=== Aim ===
Among the entries below, which lines run from the line with "Model this scene" through the line with "R = math.radians"? Retype those, both ends included, exactly and without pictures.

[3D scene scripts]

┌────────

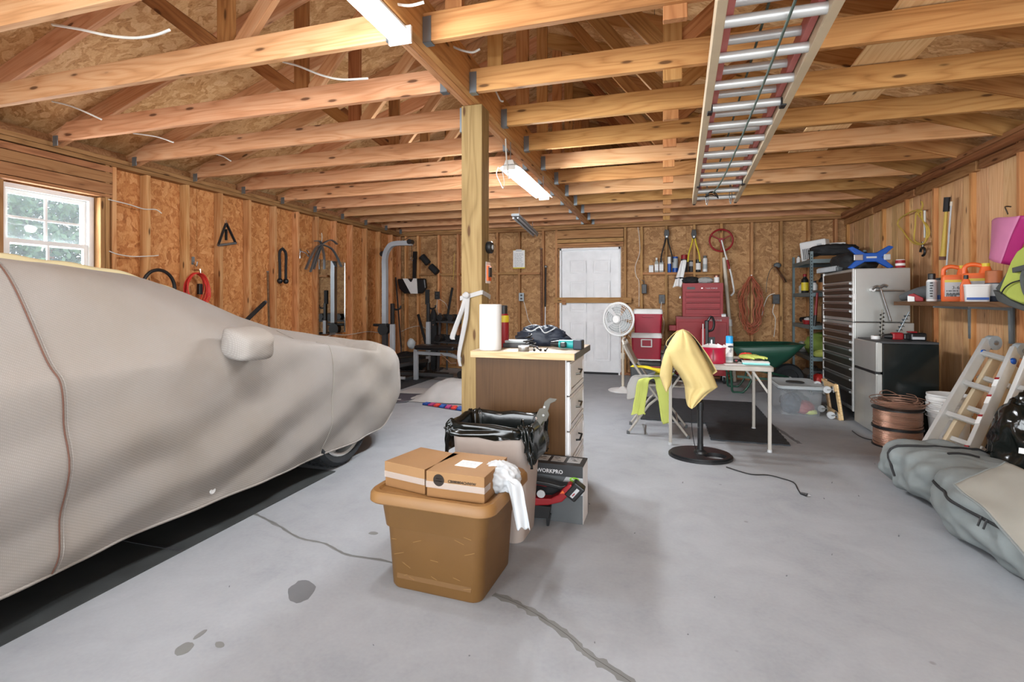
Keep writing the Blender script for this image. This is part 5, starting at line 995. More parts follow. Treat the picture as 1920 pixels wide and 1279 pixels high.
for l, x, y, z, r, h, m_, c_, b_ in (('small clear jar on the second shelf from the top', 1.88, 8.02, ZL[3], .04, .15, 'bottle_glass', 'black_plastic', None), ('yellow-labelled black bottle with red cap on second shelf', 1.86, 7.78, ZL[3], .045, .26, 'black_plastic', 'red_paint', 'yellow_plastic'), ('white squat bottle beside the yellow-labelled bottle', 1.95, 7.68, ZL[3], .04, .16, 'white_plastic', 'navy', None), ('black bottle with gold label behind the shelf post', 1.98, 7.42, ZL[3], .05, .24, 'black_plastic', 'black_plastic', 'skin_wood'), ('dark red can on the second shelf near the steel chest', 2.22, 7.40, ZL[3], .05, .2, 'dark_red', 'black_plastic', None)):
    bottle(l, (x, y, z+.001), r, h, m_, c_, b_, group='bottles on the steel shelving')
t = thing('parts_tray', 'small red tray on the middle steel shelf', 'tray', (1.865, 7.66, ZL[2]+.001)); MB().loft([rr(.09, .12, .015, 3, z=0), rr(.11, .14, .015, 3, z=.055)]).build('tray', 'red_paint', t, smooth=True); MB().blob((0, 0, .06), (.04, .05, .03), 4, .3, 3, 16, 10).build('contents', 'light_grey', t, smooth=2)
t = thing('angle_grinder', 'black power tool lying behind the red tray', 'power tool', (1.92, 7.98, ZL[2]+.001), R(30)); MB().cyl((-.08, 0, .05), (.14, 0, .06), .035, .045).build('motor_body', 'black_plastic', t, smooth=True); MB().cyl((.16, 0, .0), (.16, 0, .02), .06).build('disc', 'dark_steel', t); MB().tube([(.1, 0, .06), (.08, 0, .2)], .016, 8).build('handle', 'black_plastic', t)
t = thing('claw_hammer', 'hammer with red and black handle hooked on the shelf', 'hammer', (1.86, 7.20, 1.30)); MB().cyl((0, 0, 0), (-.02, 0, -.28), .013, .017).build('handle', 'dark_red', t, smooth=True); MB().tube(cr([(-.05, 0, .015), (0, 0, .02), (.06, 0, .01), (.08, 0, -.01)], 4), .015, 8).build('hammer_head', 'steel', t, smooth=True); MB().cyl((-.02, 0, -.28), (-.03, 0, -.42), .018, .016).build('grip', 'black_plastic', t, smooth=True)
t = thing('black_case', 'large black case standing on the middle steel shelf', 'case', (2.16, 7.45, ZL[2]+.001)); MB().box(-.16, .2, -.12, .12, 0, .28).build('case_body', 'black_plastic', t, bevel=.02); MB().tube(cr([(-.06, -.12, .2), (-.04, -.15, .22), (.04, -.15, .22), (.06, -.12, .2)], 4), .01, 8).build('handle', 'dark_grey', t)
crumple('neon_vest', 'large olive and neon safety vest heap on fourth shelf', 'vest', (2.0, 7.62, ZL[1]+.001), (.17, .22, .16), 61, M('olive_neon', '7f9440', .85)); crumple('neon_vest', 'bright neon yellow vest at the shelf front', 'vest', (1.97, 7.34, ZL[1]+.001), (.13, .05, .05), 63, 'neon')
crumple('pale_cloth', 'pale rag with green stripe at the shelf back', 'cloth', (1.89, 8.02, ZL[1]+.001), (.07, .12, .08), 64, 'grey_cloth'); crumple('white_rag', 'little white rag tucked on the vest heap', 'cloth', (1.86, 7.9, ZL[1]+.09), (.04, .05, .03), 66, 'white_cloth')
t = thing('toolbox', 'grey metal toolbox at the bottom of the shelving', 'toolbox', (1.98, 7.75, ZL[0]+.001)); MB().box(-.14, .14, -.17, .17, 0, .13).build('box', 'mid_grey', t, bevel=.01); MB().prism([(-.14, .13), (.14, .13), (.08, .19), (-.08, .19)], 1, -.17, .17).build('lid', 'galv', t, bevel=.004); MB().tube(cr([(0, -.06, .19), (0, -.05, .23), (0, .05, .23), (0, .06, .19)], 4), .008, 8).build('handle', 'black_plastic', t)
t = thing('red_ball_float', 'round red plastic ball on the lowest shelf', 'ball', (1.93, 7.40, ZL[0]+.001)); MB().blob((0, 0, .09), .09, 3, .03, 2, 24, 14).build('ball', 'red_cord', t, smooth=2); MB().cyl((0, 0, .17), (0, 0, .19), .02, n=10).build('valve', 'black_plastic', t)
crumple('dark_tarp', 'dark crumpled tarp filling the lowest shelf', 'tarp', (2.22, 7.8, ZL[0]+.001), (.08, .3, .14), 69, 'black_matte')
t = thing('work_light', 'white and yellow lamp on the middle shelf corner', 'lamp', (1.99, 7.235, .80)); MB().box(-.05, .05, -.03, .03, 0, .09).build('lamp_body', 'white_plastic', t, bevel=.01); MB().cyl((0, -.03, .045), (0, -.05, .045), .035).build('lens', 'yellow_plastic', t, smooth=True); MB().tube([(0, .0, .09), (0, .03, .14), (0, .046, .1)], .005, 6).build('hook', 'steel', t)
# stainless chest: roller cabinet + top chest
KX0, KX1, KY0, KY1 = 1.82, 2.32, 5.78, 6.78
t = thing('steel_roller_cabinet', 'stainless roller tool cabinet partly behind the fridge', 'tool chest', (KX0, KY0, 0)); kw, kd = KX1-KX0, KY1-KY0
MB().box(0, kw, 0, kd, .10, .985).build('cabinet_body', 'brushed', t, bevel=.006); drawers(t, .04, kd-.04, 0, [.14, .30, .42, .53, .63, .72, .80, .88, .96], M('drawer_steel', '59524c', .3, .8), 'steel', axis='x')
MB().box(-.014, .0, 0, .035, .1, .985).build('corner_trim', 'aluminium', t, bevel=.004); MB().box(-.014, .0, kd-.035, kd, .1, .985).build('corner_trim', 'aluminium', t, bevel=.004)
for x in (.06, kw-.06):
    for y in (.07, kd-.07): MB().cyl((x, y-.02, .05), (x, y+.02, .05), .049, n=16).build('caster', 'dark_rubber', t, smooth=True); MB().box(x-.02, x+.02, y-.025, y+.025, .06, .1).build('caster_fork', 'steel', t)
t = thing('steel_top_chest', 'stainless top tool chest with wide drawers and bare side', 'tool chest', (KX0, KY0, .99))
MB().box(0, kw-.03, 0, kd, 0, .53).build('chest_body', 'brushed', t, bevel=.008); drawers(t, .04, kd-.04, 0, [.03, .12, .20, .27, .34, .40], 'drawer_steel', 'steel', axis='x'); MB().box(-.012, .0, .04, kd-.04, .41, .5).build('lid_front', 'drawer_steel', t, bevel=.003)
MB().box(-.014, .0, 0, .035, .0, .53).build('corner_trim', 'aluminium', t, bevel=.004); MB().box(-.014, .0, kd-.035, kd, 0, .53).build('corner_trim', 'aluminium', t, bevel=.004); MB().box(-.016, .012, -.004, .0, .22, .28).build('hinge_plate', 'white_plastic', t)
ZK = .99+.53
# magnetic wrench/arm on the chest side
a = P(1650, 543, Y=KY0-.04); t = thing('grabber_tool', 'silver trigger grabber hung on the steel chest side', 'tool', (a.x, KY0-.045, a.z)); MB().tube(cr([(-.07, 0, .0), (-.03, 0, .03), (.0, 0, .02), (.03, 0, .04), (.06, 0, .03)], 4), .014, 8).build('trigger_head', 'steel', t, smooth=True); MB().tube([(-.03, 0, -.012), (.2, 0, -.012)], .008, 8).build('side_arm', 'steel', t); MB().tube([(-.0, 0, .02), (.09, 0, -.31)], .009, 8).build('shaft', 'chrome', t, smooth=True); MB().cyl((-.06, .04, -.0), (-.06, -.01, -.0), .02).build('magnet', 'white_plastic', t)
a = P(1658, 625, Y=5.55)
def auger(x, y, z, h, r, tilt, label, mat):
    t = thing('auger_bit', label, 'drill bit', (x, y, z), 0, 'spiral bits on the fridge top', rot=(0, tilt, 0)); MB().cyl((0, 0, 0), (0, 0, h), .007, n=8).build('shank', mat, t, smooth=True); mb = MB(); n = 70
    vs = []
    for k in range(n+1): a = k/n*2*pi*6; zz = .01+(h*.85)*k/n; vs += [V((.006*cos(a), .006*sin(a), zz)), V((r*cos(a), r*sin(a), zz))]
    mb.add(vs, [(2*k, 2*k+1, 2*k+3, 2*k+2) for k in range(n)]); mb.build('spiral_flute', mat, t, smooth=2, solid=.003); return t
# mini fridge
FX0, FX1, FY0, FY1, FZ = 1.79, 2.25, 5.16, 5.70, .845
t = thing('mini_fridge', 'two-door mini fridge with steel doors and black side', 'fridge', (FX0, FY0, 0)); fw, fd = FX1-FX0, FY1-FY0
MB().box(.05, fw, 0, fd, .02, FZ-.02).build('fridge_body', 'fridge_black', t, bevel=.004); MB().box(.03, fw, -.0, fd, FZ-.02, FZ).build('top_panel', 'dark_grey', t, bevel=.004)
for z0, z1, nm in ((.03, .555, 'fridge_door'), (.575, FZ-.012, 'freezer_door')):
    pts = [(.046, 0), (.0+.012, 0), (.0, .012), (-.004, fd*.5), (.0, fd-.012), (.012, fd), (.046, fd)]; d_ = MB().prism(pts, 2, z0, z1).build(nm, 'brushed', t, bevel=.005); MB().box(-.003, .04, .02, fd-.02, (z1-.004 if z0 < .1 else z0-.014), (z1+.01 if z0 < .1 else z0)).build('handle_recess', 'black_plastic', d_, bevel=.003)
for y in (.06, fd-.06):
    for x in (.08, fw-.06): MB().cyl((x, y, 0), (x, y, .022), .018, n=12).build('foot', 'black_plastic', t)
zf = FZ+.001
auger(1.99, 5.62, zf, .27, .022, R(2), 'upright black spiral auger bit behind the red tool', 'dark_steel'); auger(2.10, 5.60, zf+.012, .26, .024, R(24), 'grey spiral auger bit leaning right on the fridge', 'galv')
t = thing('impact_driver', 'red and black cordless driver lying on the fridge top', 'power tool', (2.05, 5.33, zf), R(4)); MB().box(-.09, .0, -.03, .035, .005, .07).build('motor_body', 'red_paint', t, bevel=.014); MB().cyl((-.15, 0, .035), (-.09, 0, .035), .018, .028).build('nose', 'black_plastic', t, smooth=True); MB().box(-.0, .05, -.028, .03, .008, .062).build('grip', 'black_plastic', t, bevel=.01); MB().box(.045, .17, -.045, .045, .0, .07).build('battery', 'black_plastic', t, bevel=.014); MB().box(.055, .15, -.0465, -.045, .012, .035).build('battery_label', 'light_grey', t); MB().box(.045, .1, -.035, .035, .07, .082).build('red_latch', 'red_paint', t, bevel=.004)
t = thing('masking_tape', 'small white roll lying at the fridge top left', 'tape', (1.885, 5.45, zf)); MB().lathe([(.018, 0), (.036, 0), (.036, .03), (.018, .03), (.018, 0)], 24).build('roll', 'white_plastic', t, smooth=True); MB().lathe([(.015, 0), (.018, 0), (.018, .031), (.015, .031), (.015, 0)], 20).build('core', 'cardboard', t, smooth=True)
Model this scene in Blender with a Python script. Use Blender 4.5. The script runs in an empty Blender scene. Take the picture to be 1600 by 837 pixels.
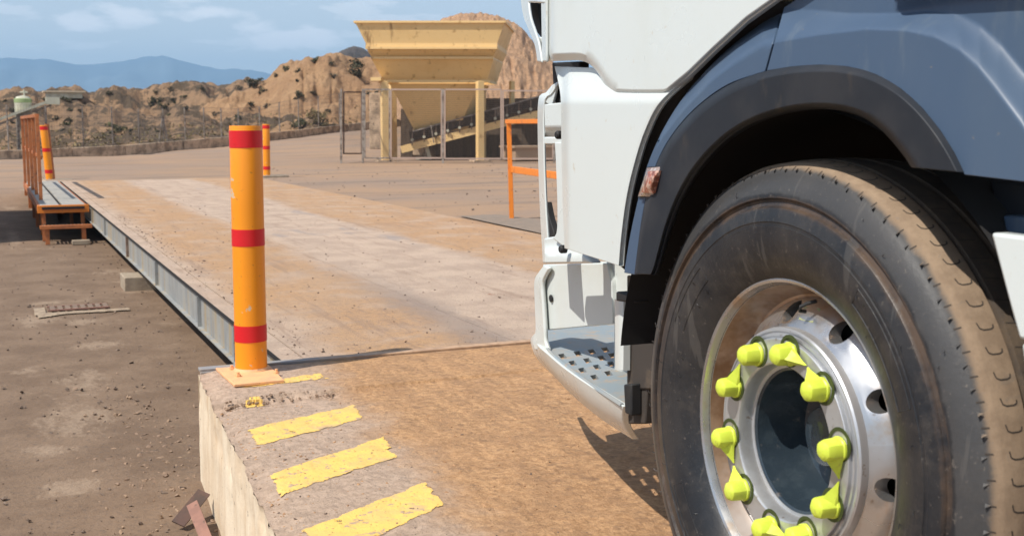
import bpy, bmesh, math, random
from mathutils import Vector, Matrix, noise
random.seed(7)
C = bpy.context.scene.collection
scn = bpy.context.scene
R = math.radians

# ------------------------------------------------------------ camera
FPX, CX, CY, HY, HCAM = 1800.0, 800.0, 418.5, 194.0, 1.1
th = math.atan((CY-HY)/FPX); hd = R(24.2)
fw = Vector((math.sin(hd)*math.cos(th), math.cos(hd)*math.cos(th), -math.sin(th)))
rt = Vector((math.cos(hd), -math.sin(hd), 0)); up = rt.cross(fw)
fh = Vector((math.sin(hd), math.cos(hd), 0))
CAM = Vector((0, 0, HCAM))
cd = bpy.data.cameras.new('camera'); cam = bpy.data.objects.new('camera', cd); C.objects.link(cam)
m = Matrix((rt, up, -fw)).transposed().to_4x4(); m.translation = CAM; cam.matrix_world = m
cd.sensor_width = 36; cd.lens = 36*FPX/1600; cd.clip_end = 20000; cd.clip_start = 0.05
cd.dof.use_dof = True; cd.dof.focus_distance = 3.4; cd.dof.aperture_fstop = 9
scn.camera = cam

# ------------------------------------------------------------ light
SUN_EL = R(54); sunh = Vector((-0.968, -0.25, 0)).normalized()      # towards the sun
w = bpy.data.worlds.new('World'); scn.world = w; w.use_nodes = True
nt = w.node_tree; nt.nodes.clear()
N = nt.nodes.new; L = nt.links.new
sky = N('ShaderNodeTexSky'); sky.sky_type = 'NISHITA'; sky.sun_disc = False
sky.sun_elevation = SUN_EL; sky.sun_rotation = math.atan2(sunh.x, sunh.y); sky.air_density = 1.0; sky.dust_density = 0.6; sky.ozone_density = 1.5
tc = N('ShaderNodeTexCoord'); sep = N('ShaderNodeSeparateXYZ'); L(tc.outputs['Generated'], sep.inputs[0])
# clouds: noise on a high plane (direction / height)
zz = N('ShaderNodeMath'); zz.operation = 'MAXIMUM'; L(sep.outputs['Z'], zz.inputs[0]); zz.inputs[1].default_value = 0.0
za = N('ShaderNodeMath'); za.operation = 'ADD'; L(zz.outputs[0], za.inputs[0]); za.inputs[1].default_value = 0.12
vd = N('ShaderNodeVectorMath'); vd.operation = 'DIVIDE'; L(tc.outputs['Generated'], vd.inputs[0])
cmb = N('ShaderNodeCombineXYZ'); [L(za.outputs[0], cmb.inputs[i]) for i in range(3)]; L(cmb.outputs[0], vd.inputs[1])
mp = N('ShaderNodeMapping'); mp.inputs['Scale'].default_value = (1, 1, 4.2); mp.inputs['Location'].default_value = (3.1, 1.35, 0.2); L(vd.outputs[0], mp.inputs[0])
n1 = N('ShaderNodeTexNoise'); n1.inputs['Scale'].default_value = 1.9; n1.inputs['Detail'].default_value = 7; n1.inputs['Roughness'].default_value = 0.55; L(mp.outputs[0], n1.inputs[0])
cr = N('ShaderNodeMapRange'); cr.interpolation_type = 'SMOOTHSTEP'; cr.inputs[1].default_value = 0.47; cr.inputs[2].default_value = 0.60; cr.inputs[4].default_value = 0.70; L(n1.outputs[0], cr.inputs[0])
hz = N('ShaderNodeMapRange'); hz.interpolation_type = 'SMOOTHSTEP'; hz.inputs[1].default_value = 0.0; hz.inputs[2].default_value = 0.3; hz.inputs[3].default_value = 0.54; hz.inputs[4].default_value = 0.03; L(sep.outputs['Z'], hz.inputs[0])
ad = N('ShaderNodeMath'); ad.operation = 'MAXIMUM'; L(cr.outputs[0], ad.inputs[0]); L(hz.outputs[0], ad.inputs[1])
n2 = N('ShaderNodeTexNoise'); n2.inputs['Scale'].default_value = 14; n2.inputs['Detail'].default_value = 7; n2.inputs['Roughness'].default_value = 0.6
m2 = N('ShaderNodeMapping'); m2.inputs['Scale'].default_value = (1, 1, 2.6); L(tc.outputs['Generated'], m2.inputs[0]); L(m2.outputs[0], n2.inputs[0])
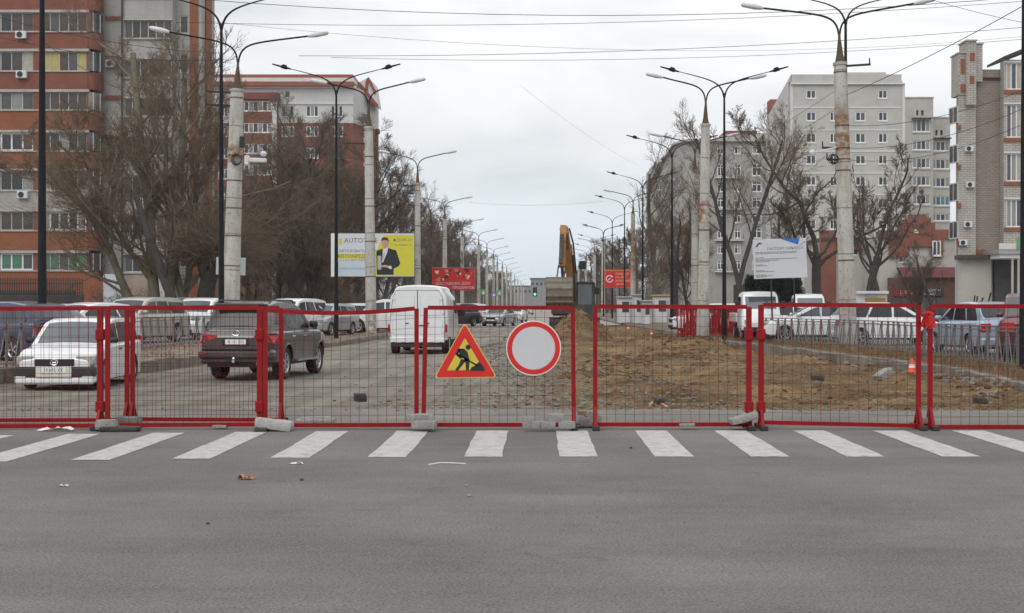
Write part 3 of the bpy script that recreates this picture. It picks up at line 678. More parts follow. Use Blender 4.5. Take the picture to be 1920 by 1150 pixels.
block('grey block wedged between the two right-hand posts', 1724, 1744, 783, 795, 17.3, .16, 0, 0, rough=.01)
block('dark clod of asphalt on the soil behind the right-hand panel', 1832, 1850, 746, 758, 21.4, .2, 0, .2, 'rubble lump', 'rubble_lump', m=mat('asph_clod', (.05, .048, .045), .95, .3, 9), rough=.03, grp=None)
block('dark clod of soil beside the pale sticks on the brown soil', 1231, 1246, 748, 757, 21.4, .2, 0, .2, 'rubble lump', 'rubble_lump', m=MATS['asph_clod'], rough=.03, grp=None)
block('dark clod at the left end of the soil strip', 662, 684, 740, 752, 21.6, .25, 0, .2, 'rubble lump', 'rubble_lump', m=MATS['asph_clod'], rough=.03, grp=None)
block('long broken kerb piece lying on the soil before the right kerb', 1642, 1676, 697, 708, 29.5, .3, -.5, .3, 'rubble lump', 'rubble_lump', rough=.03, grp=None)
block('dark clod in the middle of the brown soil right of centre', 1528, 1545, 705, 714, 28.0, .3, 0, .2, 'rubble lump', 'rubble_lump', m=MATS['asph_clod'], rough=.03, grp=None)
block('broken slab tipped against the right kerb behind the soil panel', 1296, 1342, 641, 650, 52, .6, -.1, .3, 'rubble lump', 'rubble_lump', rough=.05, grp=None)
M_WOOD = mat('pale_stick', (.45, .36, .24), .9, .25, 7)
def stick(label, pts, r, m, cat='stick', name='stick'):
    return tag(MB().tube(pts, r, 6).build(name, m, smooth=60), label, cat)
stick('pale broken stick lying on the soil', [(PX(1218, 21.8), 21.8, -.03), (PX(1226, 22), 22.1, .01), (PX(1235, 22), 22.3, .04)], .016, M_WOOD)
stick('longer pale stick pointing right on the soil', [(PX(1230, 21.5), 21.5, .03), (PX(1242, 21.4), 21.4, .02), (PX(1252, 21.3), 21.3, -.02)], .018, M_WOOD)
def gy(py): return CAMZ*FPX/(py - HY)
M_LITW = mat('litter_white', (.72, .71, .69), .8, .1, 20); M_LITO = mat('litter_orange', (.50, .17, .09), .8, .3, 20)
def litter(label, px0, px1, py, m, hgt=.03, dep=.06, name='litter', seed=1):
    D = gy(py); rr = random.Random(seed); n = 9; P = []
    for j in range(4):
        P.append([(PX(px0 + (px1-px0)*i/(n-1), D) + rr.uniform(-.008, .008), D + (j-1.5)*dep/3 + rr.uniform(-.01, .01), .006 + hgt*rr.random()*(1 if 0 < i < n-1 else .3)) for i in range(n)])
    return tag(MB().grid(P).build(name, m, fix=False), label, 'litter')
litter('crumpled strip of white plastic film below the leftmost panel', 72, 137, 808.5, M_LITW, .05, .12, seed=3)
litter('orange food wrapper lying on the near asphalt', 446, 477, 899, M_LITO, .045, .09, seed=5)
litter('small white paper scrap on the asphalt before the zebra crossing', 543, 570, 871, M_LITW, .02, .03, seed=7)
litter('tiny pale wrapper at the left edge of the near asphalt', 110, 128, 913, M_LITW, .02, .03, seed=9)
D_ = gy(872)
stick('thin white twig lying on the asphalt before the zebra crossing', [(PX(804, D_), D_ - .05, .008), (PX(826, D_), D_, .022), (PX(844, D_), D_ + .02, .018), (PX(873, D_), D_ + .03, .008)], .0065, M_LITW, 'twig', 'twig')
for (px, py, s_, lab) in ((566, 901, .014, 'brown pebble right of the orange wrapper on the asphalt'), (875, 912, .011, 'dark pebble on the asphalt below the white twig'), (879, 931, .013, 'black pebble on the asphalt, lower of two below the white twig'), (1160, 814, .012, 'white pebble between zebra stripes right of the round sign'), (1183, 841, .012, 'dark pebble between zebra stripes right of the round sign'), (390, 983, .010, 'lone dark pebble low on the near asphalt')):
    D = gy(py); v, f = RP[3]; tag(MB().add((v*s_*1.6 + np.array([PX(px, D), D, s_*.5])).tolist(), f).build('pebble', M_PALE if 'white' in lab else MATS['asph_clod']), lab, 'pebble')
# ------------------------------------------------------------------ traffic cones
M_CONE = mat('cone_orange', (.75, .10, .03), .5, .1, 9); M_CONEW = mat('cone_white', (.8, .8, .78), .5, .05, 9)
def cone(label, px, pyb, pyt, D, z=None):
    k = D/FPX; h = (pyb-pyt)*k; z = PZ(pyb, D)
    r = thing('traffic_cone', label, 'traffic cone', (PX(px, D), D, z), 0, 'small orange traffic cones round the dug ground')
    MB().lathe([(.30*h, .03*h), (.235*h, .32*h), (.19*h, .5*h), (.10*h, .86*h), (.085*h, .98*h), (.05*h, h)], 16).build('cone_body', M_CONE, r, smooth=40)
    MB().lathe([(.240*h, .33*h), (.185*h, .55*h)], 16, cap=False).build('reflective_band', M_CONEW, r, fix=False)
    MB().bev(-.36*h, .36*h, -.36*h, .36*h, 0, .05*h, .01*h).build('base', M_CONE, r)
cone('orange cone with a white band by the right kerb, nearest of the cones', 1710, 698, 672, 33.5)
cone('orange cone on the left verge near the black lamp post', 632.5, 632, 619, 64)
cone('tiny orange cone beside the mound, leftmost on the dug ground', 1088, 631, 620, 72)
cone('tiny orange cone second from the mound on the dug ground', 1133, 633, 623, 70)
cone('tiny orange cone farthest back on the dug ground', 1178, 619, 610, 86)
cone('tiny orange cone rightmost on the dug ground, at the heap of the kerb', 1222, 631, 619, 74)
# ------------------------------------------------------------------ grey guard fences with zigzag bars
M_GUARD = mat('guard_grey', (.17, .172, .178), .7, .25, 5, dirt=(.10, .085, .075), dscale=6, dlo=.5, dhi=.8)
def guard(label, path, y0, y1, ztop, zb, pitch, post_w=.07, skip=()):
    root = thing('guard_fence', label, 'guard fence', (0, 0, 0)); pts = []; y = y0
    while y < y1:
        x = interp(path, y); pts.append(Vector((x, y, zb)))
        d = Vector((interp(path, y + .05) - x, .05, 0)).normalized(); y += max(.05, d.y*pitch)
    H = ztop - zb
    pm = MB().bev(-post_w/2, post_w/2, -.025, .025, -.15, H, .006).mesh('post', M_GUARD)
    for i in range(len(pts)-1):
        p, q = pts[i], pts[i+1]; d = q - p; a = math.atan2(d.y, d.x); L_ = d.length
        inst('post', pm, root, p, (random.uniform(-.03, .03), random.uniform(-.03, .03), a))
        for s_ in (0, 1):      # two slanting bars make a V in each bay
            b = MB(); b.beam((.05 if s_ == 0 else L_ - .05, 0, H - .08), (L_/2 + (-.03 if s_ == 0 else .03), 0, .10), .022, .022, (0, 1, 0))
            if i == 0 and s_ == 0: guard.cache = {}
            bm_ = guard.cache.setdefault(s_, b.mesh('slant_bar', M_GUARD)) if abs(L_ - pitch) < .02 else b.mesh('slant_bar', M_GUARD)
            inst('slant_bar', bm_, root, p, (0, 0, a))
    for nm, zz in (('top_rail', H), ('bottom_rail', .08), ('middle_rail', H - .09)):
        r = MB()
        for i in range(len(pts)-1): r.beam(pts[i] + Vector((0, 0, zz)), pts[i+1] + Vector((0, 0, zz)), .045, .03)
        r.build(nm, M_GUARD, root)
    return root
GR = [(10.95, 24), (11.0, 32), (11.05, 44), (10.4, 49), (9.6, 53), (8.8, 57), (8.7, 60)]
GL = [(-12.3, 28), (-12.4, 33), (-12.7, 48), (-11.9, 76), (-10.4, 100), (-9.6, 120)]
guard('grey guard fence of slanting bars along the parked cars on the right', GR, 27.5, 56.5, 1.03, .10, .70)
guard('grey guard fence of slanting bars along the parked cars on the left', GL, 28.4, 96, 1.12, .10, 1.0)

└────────

=== Answer ===
Model this scene in Blender with a Python script. Use Blender 4.5. The script runs in an empty Blender scene. Take the picture to be 1600 by 837 pixels.
import bpy, bmesh, math, random
from mathutils import Vector, Matrix, noise
random.seed(7)
C = bpy.context.scene.collection
scn = bpy.context.scene
R = math.radians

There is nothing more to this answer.